HOUSTON (AP)  — CC Sabathia was on the mound, unbeaten when starting after New York Yankees losses.

Aaron Judge made another home run-robbing catch early in the game.

Still, the Yankees couldn't avoid elimination this time. Their season is over, and their 41st American League pennant must wait.

Sabathia, one of only three players remaining from New York's last World Series team in 2009, was unable to save them again in maybe his last game with the Yankees. The big left-hander was done in the fourth inning of the decisive Game 7 of the AL Championship Series, a 4-0 loss to the Houston Astros on Saturday night.

After sweeping the Astros in three games at Yankees Stadium, New York scored just three runs and had 20 hits in the four games at Houston, striking out 48 times.

Joe Girardi's contract is expiring and he has not said whether he wants to return for an 11th season in the Bronx. Sabathia can become a free agent and Japanese right-hander Mashiro Tanaka can opt out of his contract.

New York had avoided elimination four times already this postseason, winning the AL wild card game and then overcoming a 2-0 deficit in the best-of-five AL Division Series to beat Cleveland. That included the clinching Game 5 that Sabathia started, though he got a no decision in the Yankees' only road playoff win.

Starting in a Game 7 for the first time in his career, Sabathia got three one-pitch groundouts after giving up George Springer's leadoff single in a seven-pitch first inning.

The Astros second began with Yuli Gurriel's long drive to right field, but Judge made a running, leaping catch with his left arm fully extended on a ball that appeared headed for the seats.

After Sabathia escaped jams with two runners on in each the second and third innings, Evan Gattis started the Astros fourth with a homer off the left-field facade. The Yankees lefty was done three batters later after Josh Reddick's first hit of the ALCS put runners at first and second.

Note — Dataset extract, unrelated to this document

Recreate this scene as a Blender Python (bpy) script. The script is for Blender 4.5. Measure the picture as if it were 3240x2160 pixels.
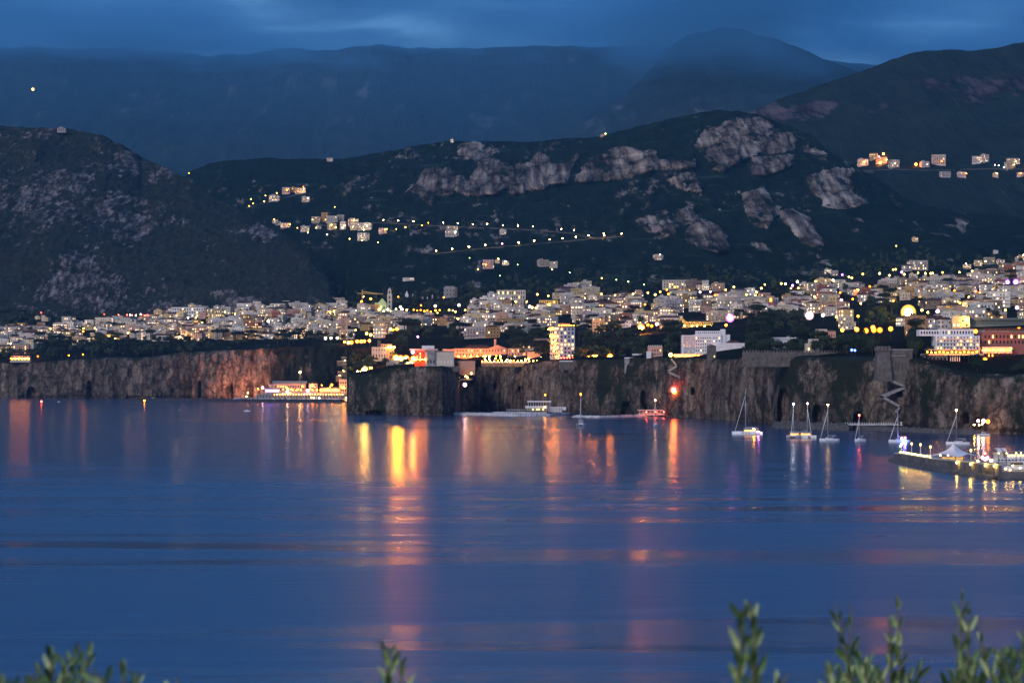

Sabathia had been 10-0 with a 1.69 ERA in 13 starts after Yankees losses this year, including his six scoreless innings in Game 3 of the ALCS.

Reliever Tommy Kahnle induced an inning-ending, double-play grounder on his first pitch, so Sabathia allowed only one run in 3 1/3 innings. But the 37-year-old left-hander allowed five hits and three walks without any strikeouts.

Not even Judge was tall enough to take a homer away from Jose Altuve when he hit a ball into the right-field seats in the fifth. After consecutive singles put two more Astros on base, former Yankees catcher Brian McCann hit a two-run double into the right-field corner for a four-run lead.

Judge, the rookie slugger who led the AL with 52 homers, hit four in the postseason — three in the ALCS. But he also set a major league playoff record with 27 strikeouts in 48 at-bats in the playoffs.

The closest the Yankees came to scoring in Game 7 was in the fifth when Greg Bird had a leadoff double but was later thrown out at the plate for the second time in the ALCS — the fifth time New York had a runner thrown out on the bases.

Bird had gone to third on Charlie Morton's wild pitch and ran home when Todd Frazier hit a weak grounder. Third baseman Alex Bregman charged forward, scooped up the ball and made a perfect throw to McCann's mitt, and Bird slid into the tag.